### Prompt
Extract only the lines from the start of the entries below to the line with "scene.view_settings.view_transform = 'Standard'", inclusive; omit every picture.

### Stored items from a collection
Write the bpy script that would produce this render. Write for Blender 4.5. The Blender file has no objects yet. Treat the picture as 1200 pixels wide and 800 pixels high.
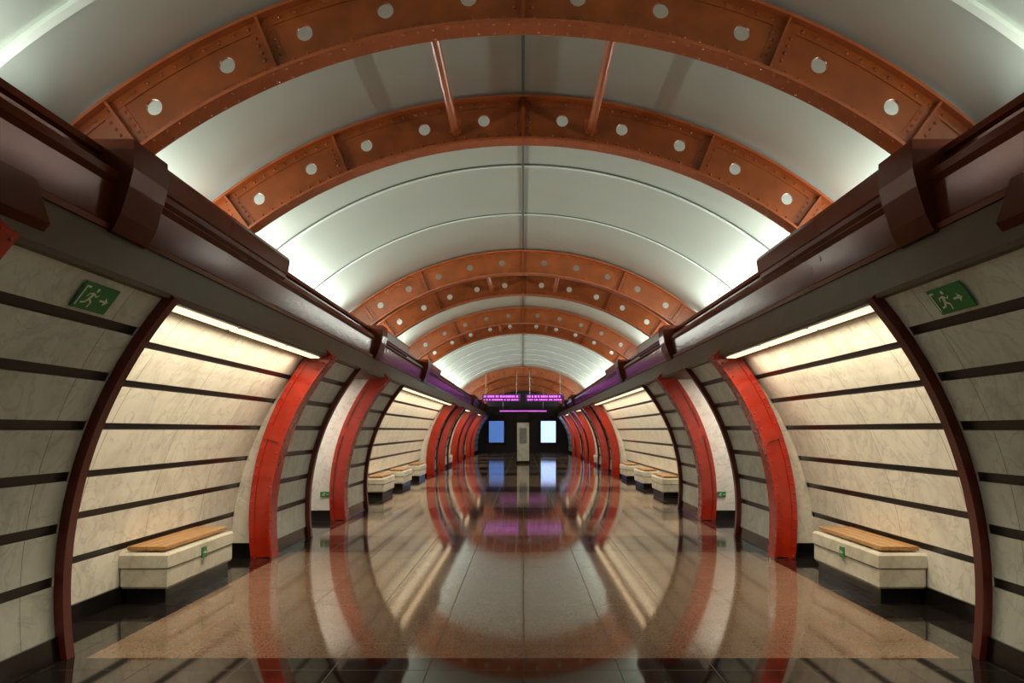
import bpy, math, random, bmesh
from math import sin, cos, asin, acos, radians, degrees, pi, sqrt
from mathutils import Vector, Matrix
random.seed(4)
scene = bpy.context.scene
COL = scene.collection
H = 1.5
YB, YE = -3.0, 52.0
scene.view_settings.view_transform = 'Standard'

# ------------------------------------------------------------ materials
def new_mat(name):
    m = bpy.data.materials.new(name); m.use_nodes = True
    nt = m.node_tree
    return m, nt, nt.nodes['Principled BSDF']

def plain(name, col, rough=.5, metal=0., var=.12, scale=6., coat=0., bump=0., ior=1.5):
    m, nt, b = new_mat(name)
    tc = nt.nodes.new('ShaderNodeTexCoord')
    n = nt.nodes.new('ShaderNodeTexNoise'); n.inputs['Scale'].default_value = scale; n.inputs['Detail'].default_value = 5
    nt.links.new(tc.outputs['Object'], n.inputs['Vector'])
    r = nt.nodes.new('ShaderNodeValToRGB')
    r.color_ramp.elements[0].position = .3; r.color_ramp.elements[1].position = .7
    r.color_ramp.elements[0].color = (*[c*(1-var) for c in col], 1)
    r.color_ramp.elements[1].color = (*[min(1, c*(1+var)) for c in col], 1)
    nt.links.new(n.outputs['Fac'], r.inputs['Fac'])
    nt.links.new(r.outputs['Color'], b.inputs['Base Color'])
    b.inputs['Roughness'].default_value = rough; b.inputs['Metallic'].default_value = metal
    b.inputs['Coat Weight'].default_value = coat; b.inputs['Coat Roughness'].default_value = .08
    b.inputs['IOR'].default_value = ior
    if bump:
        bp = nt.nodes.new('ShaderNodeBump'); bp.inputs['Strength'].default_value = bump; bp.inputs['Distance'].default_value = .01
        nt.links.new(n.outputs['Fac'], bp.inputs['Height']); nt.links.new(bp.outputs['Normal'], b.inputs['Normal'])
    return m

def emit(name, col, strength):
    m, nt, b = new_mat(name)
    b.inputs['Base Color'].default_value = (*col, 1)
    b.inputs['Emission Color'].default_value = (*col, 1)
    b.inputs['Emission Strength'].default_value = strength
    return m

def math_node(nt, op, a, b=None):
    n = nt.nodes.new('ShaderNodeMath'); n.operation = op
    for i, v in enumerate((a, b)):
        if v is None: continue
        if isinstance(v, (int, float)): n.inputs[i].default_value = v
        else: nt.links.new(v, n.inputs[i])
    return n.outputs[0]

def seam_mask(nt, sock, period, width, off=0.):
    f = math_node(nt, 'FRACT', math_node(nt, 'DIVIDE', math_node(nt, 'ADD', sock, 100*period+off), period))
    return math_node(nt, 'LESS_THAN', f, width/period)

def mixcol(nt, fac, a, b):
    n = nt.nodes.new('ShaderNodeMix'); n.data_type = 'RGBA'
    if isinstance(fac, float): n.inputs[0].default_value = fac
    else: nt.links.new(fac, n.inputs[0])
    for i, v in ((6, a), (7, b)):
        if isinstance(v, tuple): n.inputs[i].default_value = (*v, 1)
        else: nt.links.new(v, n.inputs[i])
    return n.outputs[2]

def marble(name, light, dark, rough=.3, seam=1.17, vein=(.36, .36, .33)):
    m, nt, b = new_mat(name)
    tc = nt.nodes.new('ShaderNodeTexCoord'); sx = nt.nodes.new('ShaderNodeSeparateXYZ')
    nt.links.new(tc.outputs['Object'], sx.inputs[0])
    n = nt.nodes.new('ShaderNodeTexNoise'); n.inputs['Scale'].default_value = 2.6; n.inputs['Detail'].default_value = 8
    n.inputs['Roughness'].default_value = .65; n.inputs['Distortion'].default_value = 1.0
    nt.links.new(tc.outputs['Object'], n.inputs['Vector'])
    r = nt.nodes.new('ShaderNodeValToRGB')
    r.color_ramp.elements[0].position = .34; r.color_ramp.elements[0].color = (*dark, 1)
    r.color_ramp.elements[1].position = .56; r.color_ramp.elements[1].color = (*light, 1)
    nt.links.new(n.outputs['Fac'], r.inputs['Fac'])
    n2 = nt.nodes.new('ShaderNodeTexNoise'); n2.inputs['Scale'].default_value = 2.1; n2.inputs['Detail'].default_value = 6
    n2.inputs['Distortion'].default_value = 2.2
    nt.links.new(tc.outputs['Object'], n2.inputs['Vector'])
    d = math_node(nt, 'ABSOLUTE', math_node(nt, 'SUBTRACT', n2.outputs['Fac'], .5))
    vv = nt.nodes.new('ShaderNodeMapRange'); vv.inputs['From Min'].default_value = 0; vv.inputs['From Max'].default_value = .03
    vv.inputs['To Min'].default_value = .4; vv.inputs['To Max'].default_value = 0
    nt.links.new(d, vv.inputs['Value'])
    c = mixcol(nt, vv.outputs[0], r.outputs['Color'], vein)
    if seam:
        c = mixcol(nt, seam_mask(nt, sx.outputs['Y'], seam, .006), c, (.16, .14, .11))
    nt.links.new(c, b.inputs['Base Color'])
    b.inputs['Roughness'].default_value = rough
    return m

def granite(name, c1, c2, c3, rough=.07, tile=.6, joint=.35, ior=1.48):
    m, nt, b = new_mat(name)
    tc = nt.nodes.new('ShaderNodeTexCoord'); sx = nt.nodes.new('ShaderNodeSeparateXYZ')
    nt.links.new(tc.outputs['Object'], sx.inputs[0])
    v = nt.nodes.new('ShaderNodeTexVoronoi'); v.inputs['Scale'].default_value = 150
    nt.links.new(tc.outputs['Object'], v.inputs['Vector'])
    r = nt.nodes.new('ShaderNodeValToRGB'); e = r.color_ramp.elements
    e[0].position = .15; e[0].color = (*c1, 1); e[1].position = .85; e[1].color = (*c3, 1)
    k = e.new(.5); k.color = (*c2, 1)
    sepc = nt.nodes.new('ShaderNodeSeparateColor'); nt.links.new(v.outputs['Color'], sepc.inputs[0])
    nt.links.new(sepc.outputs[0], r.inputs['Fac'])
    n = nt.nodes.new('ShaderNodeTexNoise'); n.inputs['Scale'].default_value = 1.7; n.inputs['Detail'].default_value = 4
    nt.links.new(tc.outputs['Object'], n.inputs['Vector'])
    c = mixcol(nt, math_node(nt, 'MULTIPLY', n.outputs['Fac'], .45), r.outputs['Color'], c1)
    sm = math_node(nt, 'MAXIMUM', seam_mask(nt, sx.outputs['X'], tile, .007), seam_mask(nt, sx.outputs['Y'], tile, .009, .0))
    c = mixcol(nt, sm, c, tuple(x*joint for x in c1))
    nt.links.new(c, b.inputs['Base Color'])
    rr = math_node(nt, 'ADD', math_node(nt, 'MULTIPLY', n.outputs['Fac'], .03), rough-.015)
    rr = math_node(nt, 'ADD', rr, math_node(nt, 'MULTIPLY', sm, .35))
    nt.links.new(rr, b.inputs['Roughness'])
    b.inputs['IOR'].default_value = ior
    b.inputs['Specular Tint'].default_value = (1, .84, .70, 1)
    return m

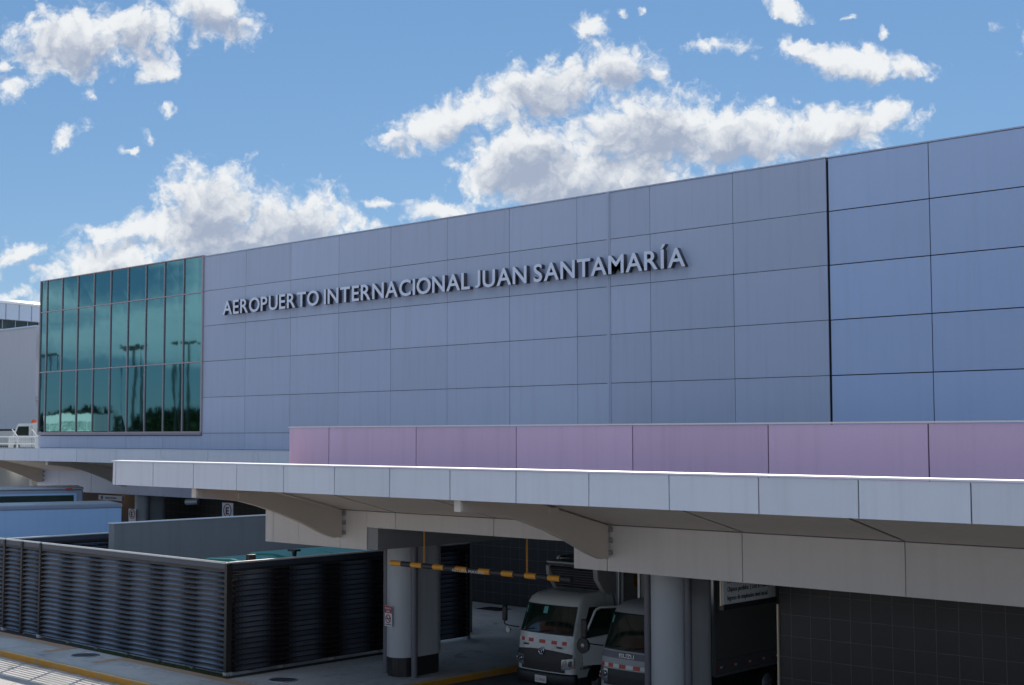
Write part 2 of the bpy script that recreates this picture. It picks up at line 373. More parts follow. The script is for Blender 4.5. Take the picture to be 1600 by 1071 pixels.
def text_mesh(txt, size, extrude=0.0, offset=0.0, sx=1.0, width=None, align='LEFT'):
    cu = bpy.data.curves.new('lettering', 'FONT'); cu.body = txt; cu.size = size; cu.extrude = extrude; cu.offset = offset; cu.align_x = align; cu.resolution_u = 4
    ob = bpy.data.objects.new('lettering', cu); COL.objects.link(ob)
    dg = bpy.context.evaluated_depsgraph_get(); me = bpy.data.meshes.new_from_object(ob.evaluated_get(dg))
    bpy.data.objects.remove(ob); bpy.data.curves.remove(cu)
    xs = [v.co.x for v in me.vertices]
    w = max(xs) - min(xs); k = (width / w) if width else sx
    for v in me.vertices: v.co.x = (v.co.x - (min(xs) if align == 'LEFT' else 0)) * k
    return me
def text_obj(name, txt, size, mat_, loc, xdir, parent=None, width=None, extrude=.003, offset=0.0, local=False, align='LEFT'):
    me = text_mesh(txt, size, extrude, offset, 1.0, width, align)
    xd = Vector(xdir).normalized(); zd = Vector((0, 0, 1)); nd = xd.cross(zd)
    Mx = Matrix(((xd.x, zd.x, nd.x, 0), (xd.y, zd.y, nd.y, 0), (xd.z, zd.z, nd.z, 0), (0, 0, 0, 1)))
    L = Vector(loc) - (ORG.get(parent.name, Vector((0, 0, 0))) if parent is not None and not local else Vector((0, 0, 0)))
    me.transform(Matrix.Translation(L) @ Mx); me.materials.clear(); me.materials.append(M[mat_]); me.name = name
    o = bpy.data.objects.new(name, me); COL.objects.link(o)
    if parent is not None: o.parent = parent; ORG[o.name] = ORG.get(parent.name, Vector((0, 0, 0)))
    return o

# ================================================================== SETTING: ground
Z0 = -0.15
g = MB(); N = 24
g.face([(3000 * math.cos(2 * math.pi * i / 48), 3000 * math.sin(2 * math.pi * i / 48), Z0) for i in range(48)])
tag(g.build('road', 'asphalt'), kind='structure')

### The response
Write the bpy script that would produce this render. Write for Blender 4.5. The Blender file has no objects yet. Treat the picture as 1200 pixels wide and 800 pixels high.
import bpy, math, random, bmesh
from math import sin, cos, asin, acos, radians, degrees, pi, sqrt
from mathutils import Vector, Matrix
random.seed(4)
scene = bpy.context.scene
COL = scene.collection
H = 1.5
YB, YE = -3.0, 52.0
scene.view_settings.view_transform = 'Standard'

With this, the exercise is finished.